Davalı vekili; müvekkilinin davacı şirkete borcunun bulunmadığını savunarak davanın reddini istemiştir.
Mahkemece iddia, savunma ve tüm dosya kapsamına göre; bilirkişi raporu ile davacının dava tarihi itibariyle dava dışı ... Mermer Şirketine 64.751,96 TL alacaklı olduğunun belirlendiği, 15.10.2009 tarihli ek sözleşme tarihinden sonra, davadışı/... tarafından davalıya herhangi bir hakediş faturası kesildiğinde dair bir kayda rastlanılmadığı, davalının cevap dilekçesinde davacının temlik aldığı alacağa istinaden davacıya 145.000 TL tutarında ödeme yaptığını ikrar etmesi karşın, bu davalı tarafından belirtilen ödeme vakıasının kendi ticari defterleri ve belgeleri ile ispatlanamadığı gerekçesi ile davanın kabulüne karar verilmiştir.
Kararı davalı vekili temyiz etmiştir.
1) Dosyadaki yazılara, kararın dayandığı delillerle gerektirici sebeplere, delillerin takdirinde bir isabetsizlik bulunmamasına göre davalı vekilinin aşağıdaki bendin dışındaki diğer temyiz itirazları yerinde görülmemiştir.
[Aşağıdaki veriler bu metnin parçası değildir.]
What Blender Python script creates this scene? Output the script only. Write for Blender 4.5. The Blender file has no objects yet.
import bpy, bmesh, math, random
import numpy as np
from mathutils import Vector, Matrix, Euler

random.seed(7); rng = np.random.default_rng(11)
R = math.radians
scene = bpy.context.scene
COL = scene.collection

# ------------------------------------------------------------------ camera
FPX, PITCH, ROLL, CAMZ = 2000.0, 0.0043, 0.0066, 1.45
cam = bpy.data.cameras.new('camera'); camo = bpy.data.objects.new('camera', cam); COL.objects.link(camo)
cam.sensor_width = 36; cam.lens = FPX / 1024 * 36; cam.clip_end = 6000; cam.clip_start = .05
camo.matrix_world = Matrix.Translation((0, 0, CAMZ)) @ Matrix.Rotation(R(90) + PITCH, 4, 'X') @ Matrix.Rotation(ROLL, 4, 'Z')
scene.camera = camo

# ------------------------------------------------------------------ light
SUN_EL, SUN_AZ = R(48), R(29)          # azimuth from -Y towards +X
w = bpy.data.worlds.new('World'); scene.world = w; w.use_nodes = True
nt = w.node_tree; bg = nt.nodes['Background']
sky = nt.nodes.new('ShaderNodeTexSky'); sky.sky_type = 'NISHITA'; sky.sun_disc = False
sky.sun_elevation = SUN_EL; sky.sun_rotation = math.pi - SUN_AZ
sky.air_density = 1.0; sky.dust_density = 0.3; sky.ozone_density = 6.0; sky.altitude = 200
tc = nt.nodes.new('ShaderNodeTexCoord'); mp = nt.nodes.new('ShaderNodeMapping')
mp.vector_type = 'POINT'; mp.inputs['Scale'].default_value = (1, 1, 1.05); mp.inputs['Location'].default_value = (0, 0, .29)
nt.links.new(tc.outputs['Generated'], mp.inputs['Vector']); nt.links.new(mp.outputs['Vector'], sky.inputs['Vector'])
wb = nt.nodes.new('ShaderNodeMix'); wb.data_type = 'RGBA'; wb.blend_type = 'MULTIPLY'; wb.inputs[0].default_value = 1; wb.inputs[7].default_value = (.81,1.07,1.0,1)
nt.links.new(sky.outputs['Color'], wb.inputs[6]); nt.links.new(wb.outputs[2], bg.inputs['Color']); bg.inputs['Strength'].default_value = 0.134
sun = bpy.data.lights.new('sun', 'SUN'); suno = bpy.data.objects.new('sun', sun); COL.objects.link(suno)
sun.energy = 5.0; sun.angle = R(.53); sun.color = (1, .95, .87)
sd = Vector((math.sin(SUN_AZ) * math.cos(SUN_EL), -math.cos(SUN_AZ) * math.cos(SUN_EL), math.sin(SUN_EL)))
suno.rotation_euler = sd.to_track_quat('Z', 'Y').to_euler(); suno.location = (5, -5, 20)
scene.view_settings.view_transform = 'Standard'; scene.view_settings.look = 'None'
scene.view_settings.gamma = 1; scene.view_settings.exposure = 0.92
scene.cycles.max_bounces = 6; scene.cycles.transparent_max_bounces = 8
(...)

2) Davacı dava dilekçesinde fazlaya ilişkin haklarını saklı tutarak 92.547,60 TL’nin tahsilini istemiş, mahkemece 64.751,96 TL’nin hüküm altına alındığı anlaşılmıştır. Mahkemece kısmen kabule karar verildiği halde davalı yararına reddedilen miktar olan 27.795,64 TL üzerinden 3.335,47 TL vekalet ücretine hükmedilmesi gerekirken bu hususun gözetilmemesi ve kabul red oranına göre yargılama giderinin hesaplanmaması doğru görülmemiş, hükmün bu nedenle davalı yararına bozulması gerekmiş ise de, yapılan yanlışlığın düzeltilmesi yeniden yargılamaya gereksinim göstermediğinden, HUMK"nın 438/7. madde ve fıkrası uyarınca kararın aşağıda yazılı olduğu şekilde düzeltilerek onanması gerekmiştir.
SONUÇ: Yukarıda (1) numaralı bentte açıklanan nedenle, davalı vekilinin diğer temyiz itirazlarının reddine, (2) numaralı bentte açıklanan nedenlerle davalı vekilinin temyiz itirazlarının kabulü ile kararın “HÜKÜM” bölümünde bulunan 7 no.lu bendin sonuna "reddedilen miktar üzerinden takdir edilen 3.335,47 TL vekalet ücretinin davacıdan alınarak davalıya verilmesine,” cümlesinin, 5 no.lu bendinde "masrafı" kelimesinden sonra gelmek üzere "kabul ve red oranları nazara alınarak 1.300 TL"sinin" cümlesinin eklenmesine hükmün bu şekliyle DÜZELTİLEREK ONANMASINA, peşin alınan temyiz harcının talep halinde iadesine,
kararın tebliğinden itibaren 15 gün içerisinde karar düzeltme yolu açık olmak üzere 08.06.2020 tarihinde oy birliğiyle karar verildi.